A partir de ese momento, cada vez que la tribu debía desplazarse, él conducía a su madre con mucho cuidado hasta el camello que le tenía alistado con la más cómoda de sus sillas. La tomaba de la mano y la ayudaba tiernamente a montarlo. Luego él la seguía en su caballo, siempre vigilante, por si acaso necesitaba de alguna atención. Cuidó siempre de ella como a sus propios ojos y, ante él, elevó la posición de su esposa por haberle hecho comprender el grave error que había cometido. No le importó más el ruin comentario de las personas malsanas y toda la tribu lo respetaba por el amor y el esmero con que cuidaba a su madre. Mucha gente iba a su tienda de visita y traían presentes para la valerosa mujer.
El niño, por su parte, creció viendo ese buen ejemplo y cuando su padre se hizo muy anciano, el buen hijo lo acompañaba siempre en sus cortos paseos y ponía su hombro para que este se sujetara. También le ayudaba a vestirse cada mañana y, durante el desayuno, mojaba el pan ázimo en la leche de cabra recién ordeñada para que su noble y bondadoso padre pudiera comer con tranquilidad. Mientras tanto, los nietos le pedían al anciano que contara alguna historia, una donde aparecieran lobos o chacales acechando a los niños y una valiente mujer canosa que los tomaba por las colas y los lanzaba con fuerza sobre las altas copas de las palmeras, donde se convertían en dulces dátiles.
***
Abu Wallad Hanat relata haber preguntado al Imam Sadiq (la paz sea con él) respecto a la siguiente aleya:
﴿ وَبِالْوَالِدَيْنِ إِحْسَانًا ﴾
“que tengáis el mejor comportamiento con vuestros padres”.
Preguntó: “¿A qué se refiere con ‘el mejor comportamiento’?”

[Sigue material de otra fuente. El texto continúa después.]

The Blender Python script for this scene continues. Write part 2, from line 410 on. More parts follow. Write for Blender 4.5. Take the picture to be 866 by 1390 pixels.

El Imam contestó: “Significa que mantengas una buena relación con ellos y no los obligues a que te pidan lo que necesitan, aunque no necesiten de nada y puedan ellos mismos resolverlo (es decir, tal y como te agrada que otros sin ni siquiera solicitarlo satisfagan tus necesidades, así también tú, sin que tus padres lo soliciten debes satisfacer las necesidades de ellos. Y también ‘el mejor comportamiento’ significa que aquello que te agrada ponlo a su disposición, ya sea lo soliciten o no). ¿Acaso Dios Altísimo no dice:
﴿لَنْ تَنَالُوا الْبِرَّ حَتَّى تُنْفِقُوا مِمَّا تُحِبُّونَ وَمَا تُنْفِقُوا مِنْ شَيْءٍ﴾
“No obtendréis la virtud hasta que no gastéis en caridad de aquello que amáis”. (Capítulo 3 La familia de ‘Imran versículo 92)
–continuó diciendo– y dijo:
﴿إِمَّا يَبْلُغَنَّ عِنْدَكَ الْكِبَرَ أَحَدُهُمَا أَوْ كِلَاهُمَا فَلَا تَقُلْ لَهُمَا أُفٍّ﴾
“Si se hacen mayores junto a ti uno de ellos o ambos, no les digas «¡Uf!»”
–es decir no digas ni la mínima palabra ofensiva– continuó:
﴿وَلَا تَنْهَرْهُمَا وَقُلْ لَهُمَا قَوْلًا كَرِيمًا﴾
“… ni les grites, sino que, más bien, háblales con palabras dulces y tiernas”.
si te castigaron o pegaron di: ‘¡Que Dios los perdone!’, estas serán palabras dignas y generosas de tu parte.
Y siguió diciendo:
﴿وَاخْفِضْ لَهُمَا جَنَاحَ الذُّلِّ مِنَ الرَّحْمَةِ﴾
“Y baja para ellos con misericordia las alas de la humildad…”.
insinuando que no los mires si no es por misericordia y compasión; y no alces tu voz por encima de la voz de ellos, ni levantes tu mano por encima de sus manos, ni tampoco camines por delante de ellos”.